E quando, qualche anno più tardi, l’assunzione alla porpora del venerato prefetto della Vaticana portò De Gasperi al posto di segretario particolare del nuovo prefetto, egli attese alle inconsuete incombenze collo stesso zelo e la stessa semplicità di prima, non sdegnando di riempire e consegnare di sua mano le tessere d’ingresso ai frequentatori della biblioteca o di aprire ai visitatori la porta dell’ufficio del prefetto: signorilmente dignitoso, modesto senza affettazione come quando pazientemente copiava il frontespizio dei libri in arrivo. [...]

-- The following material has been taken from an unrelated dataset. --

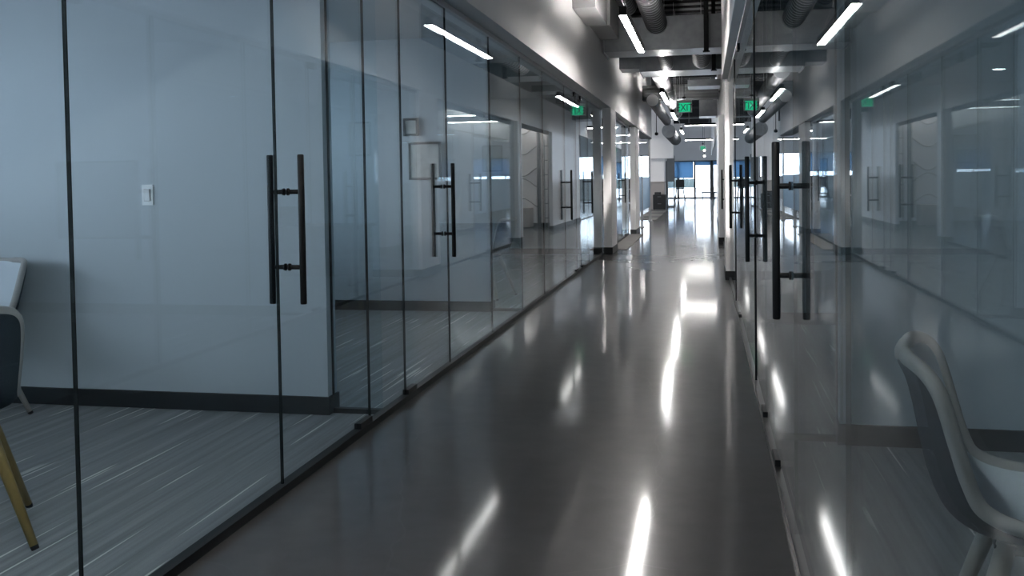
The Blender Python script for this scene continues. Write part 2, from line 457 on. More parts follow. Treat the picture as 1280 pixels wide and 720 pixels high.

Lo stipendio che gli arrivava alla fine del mese non era lauto; eppure perfino quella modesta retribuzione gli era stata invidiata dalla rabbia degli avversari. Quando le relazioni tra la Santa Sede e Mussolini passarono un brutto quarto d’ora per via dei contrasti intorno all’Azione Cattolica e la stampa fascista si ritrovò all’improvviso un’anima anticlericale un giornale d’Italia rimbrottò duramente il Vaticano perchè accoglieva tra gli impiegati della sua biblioteca un miserabile relitto dell’antifascismo quale «il nominato De Gasperi». Al che l’Osservatore Romano, nel suo solito stile pacato, replicò soavemente che l’egregio confratello era in errore: consultasse pure l’organico della biblioteca, non vi avrebbe trovato il nome dell’onorevole De Gasperi. Il che era perfettamente esatto, poichè De Gasperi, in quanto avventizio, non figurava nei ruoli. E colui che era stato oggetto della polemichetta raccontava, ridendo, all’orientalista che un giornalucolo del suo Trentino aveva colto lietamente l’occasione per stampare un titolo su sei colonne: «De Gasperi l’inorganico».
Di politica non si parlava mai. Pareva quasi che nell’austero ambiente di studio l’uno e l’altro dei due amici avessero dimenticato di aver un tempo militato, l’uno da condottiero e l’altro da gregario, in una lotta che ambedue si dolevano di aver perduta, ma non si pentivano di aver combattuta. Ma che in De Gasperi non fosse spenta la passione politica l’orientalista lo riconobbe il giorno in cui quegli, con un sorriso di soddisfazione che gli illuminava il volto allampanato, venne a mostrargli un libro arrivato di fresco dalla Svizzera. Era l’autobiografia del socialista zurighese Fritz Brupbacher, che questi, ben sapendo che non sarebbe potuta penetrare in Italia, aveva avuto l’ingegnosa idea d’inviare in omaggio alla Vaticana perché almeno colà trovasse qualche lettore. Un’opera incendiaria fin dallo stesso titolo, che sonava «Sessant’anni di eresia», e altrettanto poco tenera per le Chiese costituite quanto per la società borghese e per le dittature di qua e di là dalle Alpi.
L’orientalista l’avrebbe volentieri letta subito, tanto più che aveva conosciuto di persona l’autore, ma De Gasperi gli disse che desiderava leggerla prima lui. E qualche giorno dopo gli riportò il libro, tutto quanto larderellato ai margini da vigorosi tratti di lapis nei punti di più attuale e più scottante contenuto politico. Guai se le gelose autorità della Vaticana si fossero accorte che le leggi rigorose intorno alla conservazione dei libri erano state sfacciatamente violate proprio da chi era chiamato a farle osservare! Chi sa che oggi, se qualcuno pensi a tirar fuori dagli scaffali quel volume impresso col segno dell’ardore segreto dell’uomo che più tardi ha tenuto in mano le sorti dell’Italia per così lungo e così fortunato periodo, esso non potrebbe trovar luogo tra i cimeli dell’insigne biblioteca...».
(Giorgio Levi Della Vida, Un cimelio da rintracciare negli scaffali della Vaticana, p. 3)
Sulla testimonianza si confronti: Paolo Vian, Un ebreo tra i monsignori: Giorgio Levi Della Vida in Biblioteca Vaticana (1931-1939), «Miscellanea Bibliothecae apostolicae Vaticanae», XXV (2019), pp. 525-590.